Teeling and Taylor’s work is drawn from research of the buildings’ architectural features, the permanent display in the Sculpture Galleries, a selection of buildings located in Emmett Place, events that occurred and were visible from the Gallery during 1921-1924 and the lives of local artisans from the same period.
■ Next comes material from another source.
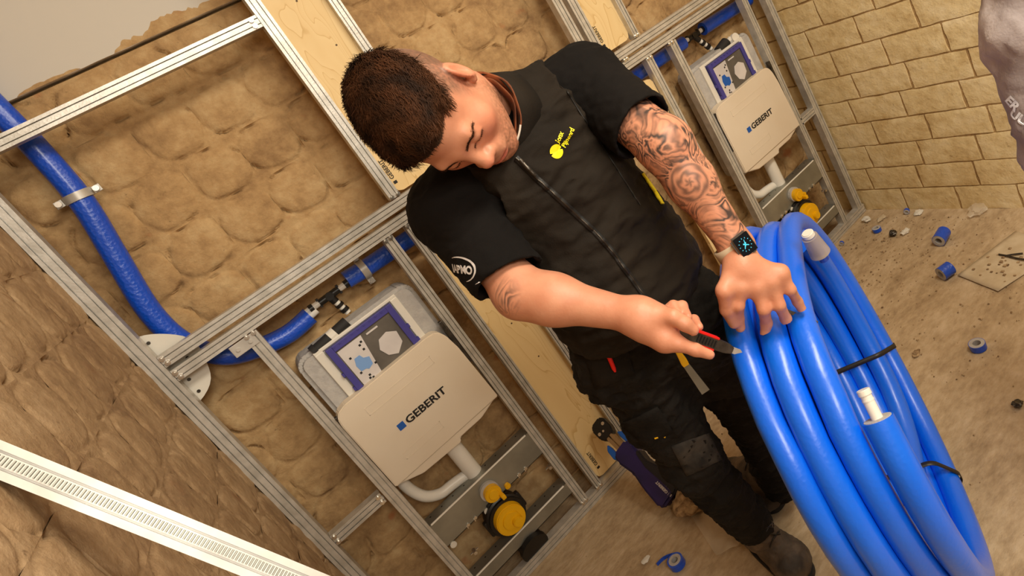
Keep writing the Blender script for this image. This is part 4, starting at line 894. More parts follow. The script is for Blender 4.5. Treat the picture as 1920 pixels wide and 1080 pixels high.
for i, q in enumerate(pick):
    p = hv[q] + rng.normal(0, .0016, 3); nr = hn[q] @ HR; l = (p - HC) @ HR / HS
    dirl = np.array([0.25 * math.sin(l[0] * 60 + l[1] * 25), 0.75 + 0.3 * math.sin(l[0] * 35), 0.0]) + rng.normal(0, .30, 3); dirl -= nr * dirl.dot(nr)
    if l[2] < 0.06: dirl = dirl * 0.6 + np.array([0, 0.1, -0.7])
    dirl /= np.linalg.norm(dirl) + 1e-9; dv = HR @ dirl; nv_ = hn[q]; Ln = (0.008 + 0.011 * rng.random()) * (0.6 if l[2] < 0.05 else 1.0)
    sd_ = np.cross(dv, nv_); sd_ /= np.linalg.norm(sd_) + 1e-9; w_ = 0.00055
    a = p - nv_ * 0.001; b_ = p + dv * Ln * .55 + nv_ * Ln * .20; c_ = p + dv * Ln + nv_ * Ln * (.05 + .2 * rng.random()); k = len(bv)
    bv += [a - sd_ * w_, a + sd_ * w_, b_ + sd_ * w_ * .8, b_ - sd_ * w_ * .8, c_]; bf += [(k, k + 1, k + 2, k + 3), (k + 3, k + 2, k + 4)]
me2 = bpy.data.meshes.new('strands'); me2.from_pydata([tuple(q) for q in bv], [], bf); me2.update()
st = link_mesh('strands', me2, M_HAIR, hair); st['kind'] = 'stuff'
def strand_patch(name, pts, dirs, n, ln, w_, parent, mt, spread):
    bv = []; bf = []
    for i in range(n):
        t = rng.random() * (len(pts) - 1); j = int(t); fr = t - j; l = np.array(pts[j]) * (1 - fr) + np.array(pts[min(j + 1, len(pts) - 1)]) * fr + rng.normal(0, 1, 3) * np.array(spread)
        p = hd(*l); dl = HR @ (np.array(dirs) + rng.normal(0, .25, 3)); dl /= np.linalg.norm(dl); h = body_bvh.find_nearest(Vector(p))
        p = np.array(h[0]) + np.array(h[1]) * 0.0004; nn_ = np.array(h[1]); dl -= nn_ * dl.dot(nn_) * 0.8; sd_ = np.cross(dl, nn_); sd_ /= np.linalg.norm(sd_) + 1e-9; k = len(bv)
        bv += [p - sd_ * w_, p + sd_ * w_, p + dl * ln * (.6 + .6 * rng.random()) + nn_ * 0.0012]; bf.append((k, k + 1, k + 2))
    me = bpy.data.meshes.new(name); me.from_pydata([tuple(q) for q in bv], [], bf); me.update(); return link_mesh(name, me, mt, parent)
for s_ in (-1, 1):
    o = strand_patch('eyebrow', [(s_ * .013, .093, .0135), (s_ * .028, .091, .0190), (s_ * .042, .082, .0175), (s_ * .053, .070, .0095)], (s_ * 1, -.2, 0.15), 300, .0080, .00040, body, M_HAIR, (.0015, .001, .0017)); o['kind'] = 'stuff'
    o = strand_patch('eyelashes', [(s_ * .017, .090, -.0050), (s_ * .031, .0895, -.0066), (s_ * .046, .080, -.0056)], (s_ * .4, .6, -0.7), 120, .0062, .00035, body, M_HAIR, (.0008, .0003, .0005)); o['kind'] = 'stuff'

# ---- T-shirt, vest
def wrinkle(v, n_, amp, seed, sc=(9, 9, 26), warp=None):
    return v + n_ * ((np.abs(nz3(v, sc, seed, 3)) * -1.6 + 0.25) * amp)[:, None]
TS = SDF((0.14, 0.84, 0.88), (0.82, 1.34, 1.46), 0.0042)
TS.cone(RSH, LSH, .072, .072, 0.0)
TS.cone(RSH, RSH + (REL - RSH) * 0.92, .074, .064, 0.03); TS.cone(LSH, LSH + (LEL - LSH) * 0.80, .072, .066, 0.03)
TS.ell((0.483, 1.14, 1.16), (.165, .100, .15), None, 0.04)
TS.cone(NB, RSH, .055, .055, 0.04); TS.cone(NB, LSH, .055, .055, 0.04)
rh = P(938, 535, 1.09); lh = P(1203, 240, 1.15)
def cut_end(S, p, n_, c, R_):      # open the sleeve: remove what lies beyond the hem plane, near the hem only
    n_ = n_ / np.linalg.norm(n_); sl, g = S._win(np.array(c) - R_, np.array(c) + R_); q = (g - p) @ n_; rr_ = vlen(g - c) - R_; S.d[sl] = np.maximum(S.d[sl], np.minimum(q, -rr_)); return S
rdir = P(1000, 600, 1.03) - P(900, 505, 1.12); ldir = LEL - LSH
ra_ = (REL - RSH) / np.linalg.norm(REL - RSH); la_ = ldir / np.linalg.norm(ldir)
cut_end(TS, P(940, 536, 1.10), (ra_ + 0.35 * (P(940, 600, 1.1) - P(940, 500, 1.1)) / .1), REL, 0.13); cut_end(TS, lh, la_ + 0.25 * (P(1260, 240, 1.1) - P(1200, 240, 1.1)) / .06 * 0.3, LEL, 0.14)
TS.cone(RSH + (REL - RSH) * .45, RSH + (REL - RSH) * 1.3, .054, .056, 0.004, '-'); TS.cone(LSH + (LEL - LSH) * .4, LSH + (LEL - LSH) * 1.2, .058, .058, 0.004, '-')
v, f = TS.mesh(); v = smooth_v(v, f, 2, .5); v = wrinkle(v, vnormals(v, f), 0.004, 5, (10, 14, 22))
tee_me = fast_mesh('t_shirt', v, f); tshirt = link_mesh('t_shirt', tee_me, M_TEE, man, False, 'black short-sleeved T-shirt under the vest')
tee_bvh = BVHTree.FromPolygons([Vector(q) for q in v], [list(map(int, q)) for q in f])
VS = SDF((0.20, 0.92, 0.78), (0.80, 1.34, 1.46), 0.0042)
VS.ell((0.474, 1.125, 1.215), (.158, .118, .130), None, 0.0)
VS.cone(RSH + (LSH - RSH) * .12, RSH + (LSH - RSH) * .88, .087, .087, 0.05)
VS.ell((0.486, 1.110, 1.09), (.165, .122, .16), None, 0.06)
VS.ell((0.492, 1.095, 0.97), (.168, .128, .13), None, 0.06)
VS.ell((0.490, 1.085, 0.90), (.165, .125, .09), None, 0.05)
VS.cone(NB + np.array([-.01, -.01, -.01]), RSH + (LSH - RSH) * .25, .060, .060, 0.05); VS.cone(NB + np.array([0, -.01, -.01]), RSH + (LSH - RSH) * .85, .060, .062, 0.05)
VS.halfspace((0.49, 1.09, 0.855), (0.0, 0.0, -1.0))
VS.cone(NB, P(905, 226, 1.10), .064, .068, 0.008, '-')
sax = (LSH - RSH) / np.linalg.norm(LSH - RSH)
cut_end(VS, LSH - sax * .040, sax + np.array([0, -.25, 0]), LSH + sax * .02, 0.135); cut_end(VS, RSH + sax * .040, -sax + np.array([0, -.25, 0]), RSH - sax * .02, 0.135)
v, f = VS.mesh(); v = smooth_v(v, f, 2, .5); vn_ = vnormals(v, f); v = wrinkle(v, vn_, 0.010, 11, (5, 6, 11)); v = wrinkle(v, vnormals(v, f), 0.003, 21, (14, 14, 24))
vest_me = fast_mesh('vest', v, f); vest = link_mesh('vest', vest_me, M_VEST, man, False, 'brown-black softshell vest with yellow logo and zip')
vest_bvh = BVHTree.FromPolygons([Vector(q) for q in v], [list(map(int, q)) for q in f])
def on(bvh, x, y, off=0.0, d0=0.5):
    r = CR @ np.array([(x - CX) / FPX, (y - CY) / FPX, 1.0]); r = r / np.linalg.norm(r); h = bvh.ray_cast(Vector(O), Vector(r), 4.0)
    if h[0] is None: return None, None
    return np.array(h[0]) + np.array(h[1]) * off * (1 if np.dot(np.array(h[1]), r) < 0 else -1), np.array(h[1])
def ribbon(name, pts, w_, th_, mt, parent, bvh, label=None, n=6):
    sp = spline(pts, n); v = []; f = []
    for i, p in enumerate(sp):
        t = sp[min(i + 1, len(sp) - 1)] - sp[max(i - 1, 0)]; t = t / np.linalg.norm(t); h = bvh.find_nearest(Vector(p)); nn_ = np.array(h[1]); s_ = np.cross(t, nn_); s_ /= np.linalg.norm(s_)
        for a, b_ in ((-1, -0.6), (1, -0.6), (1, 1), (-1, 1)): v.append(list(np.array(p) + s_ * a * w_ + nn_ * b_ * th_))
    for i in range(len(sp) - 1):
        for j in range(4): a = i * 4; f.append([a + j, a + (j + 1) % 4, a + 4 + (j + 1) % 4, a + 4 + j])
    f += [[3, 2, 1, 0], [len(v) - 4, len(v) - 3, len(v) - 2, len(v) - 1]]
    return link_mesh(name, np_mesh(name, v, f), mt, parent, True, label)
def trace(bvh, pts, off=0.0008):
    out = []; pts = [q for q in spline([(a, b, 0) for a, b in pts], 6)]
    for q in pts:
        p, n_ = on(bvh, q[0], q[1], off)
        if p is not None: out.append(p)
    return out
M_ZIP = mat('zip_tape', srgb(16, 14, 13), 0.6); M_ZIPM = mat('zip_metal', srgb(70, 64, 58), 0.35, 0.8)
zp = trace(vest_bvh, [(968, 296), (990, 318), (1018, 345), (1050, 374), (1082, 404), (1112, 432), (1140, 462), (1165, 496), (1190, 530), (1210, 558)])
z1 = ribbon('zip', zp, .0055, .0018, M_ZIP, vest, vest_bvh, 'black front zip'); ribbon('zip_teeth', zp, .0014, .0030, M_ZIPM, z1, vest_bvh)
pl_ = trace(vest_bvh, [(975, 300), (990, 315), (1003, 328)], 0.004); ribbon('zip_puller', pl_, .0034, .003, M_ZIPM, z1, vest_bvh)
for nm, pts in (('seam', [(1010, 88), (1050, 150), (1090, 215), (1130, 275), (1165, 330), (1200, 385)]), ('seam', [(800, 350), (850, 390), (905, 440), (960, 490)])):
    q = trace(vest_bvh, pts); 
    if len(q) > 3: ribbon(nm, q, .0014, .0012, M_ZIP, vest, vest_bvh)
q = trace(vest_bvh, [(1203, 326), (1216, 345), (1229, 364), (1241, 384)], 0.0025)
if len(q) > 2: ribbon('yellow_piping', q, .0042, .002, M_LEMON, vest, vest_bvh, 'yellow side piping')
# chest print
pc, nc = on(vest_bvh, 1043, 284)
if pc is not None:
    ud = P(1077, 238, 1.1) - P(1046, 283, 1.1); ud = ud / np.linalg.norm(ud); ud -= nc * ud.dot(nc); ud /= np.linalg.norm(ud); vd = np.cross(nc, ud)
    if np.dot(vd, P(1030, 270, 1.1) - P(1060, 290, 1.1)) < 0: vd = -vd
    r_ = 0.0125; rim = []
    for k in range(40):
        a = 2 * math.pi * k / 40; rr_ = r_
        if abs(((a - math.radians(150) + math.pi) % (2 * math.pi)) - math.pi) < 0.10 or abs(((a - math.radians(330) + math.pi) % (2 * math.pi)) - math.pi) < 0.10: rr_ = r_ * 0.62
        rim.append([rr_ * math.cos(a), rr_ * math.sin(a), 0])
    fan = [[0, k + 1, (k + 1) % 40 + 1] for k in range(40)]
    decal('chest_emblem', [[0, 0, 0]] + rim, fan, pc, ud, vd, M_LEMON, vest, vest_bvh, 0.0012, 'round yellow emblem')
    v1, f1 = text_verts('Jonx', 0.012, 0.0003); v2, f2_ = text_verts('Pijnenrd', 0.012, 0.0003)
    decal('chest_lettering', v1 + np.array([.014, .004, 0]), f1, pc, ud, vd, M_LEMON, vest, vest_bvh, 0.0012, 'yellow embroidered name'); decal('chest_lettering', v2 + np.array([.014, -.011, 0]), f2_, pc, ud, vd, M_LEMON, vest, vest_bvh, 0.0012)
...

Teeling and Taylor in the glow of a frozen © Brian Teeling

Teeling and Taylor in the glow of a frozen flame © Brian Teeling

URSULA BURKE: These Fragile Monuments

 25 May – 21 July

Sculpture Galleries

Ursula Burke will be in Conversation with Dr Edwin Coomasaru
Friday 24 May, 6pm
More details here.

Ursula Burke will create a tapestry frieze which investigates Irish historical, art historical and contemporary representations of guerrilla warfare. The tapestry is inspired by the work of Norwegian tapestry artist Hannah Ryggen (1894-1970) who made a series of powerful tapestries representing images of resistance and highlighting the brutality of Nazi occupied Norway during World War II. The artist has invited Ukrainian weaver Zhanna Petrenko to weave the tapestry, creating a thread between two countries and periods of time - Ireland and Ukraine, both suffering oppression at the hands of a more powerful neighbour and both having common experiences of the devastating effects of famine.

Burke will also create a sculpture of a battle - bruised dog modelled on ‘The Jennings Dog’ - a Greek bronze from the 2nd century CE - which will be covered in hand embroidered flames emblematic of all the houses and commercial premises that were burnt out by the Black and Tans.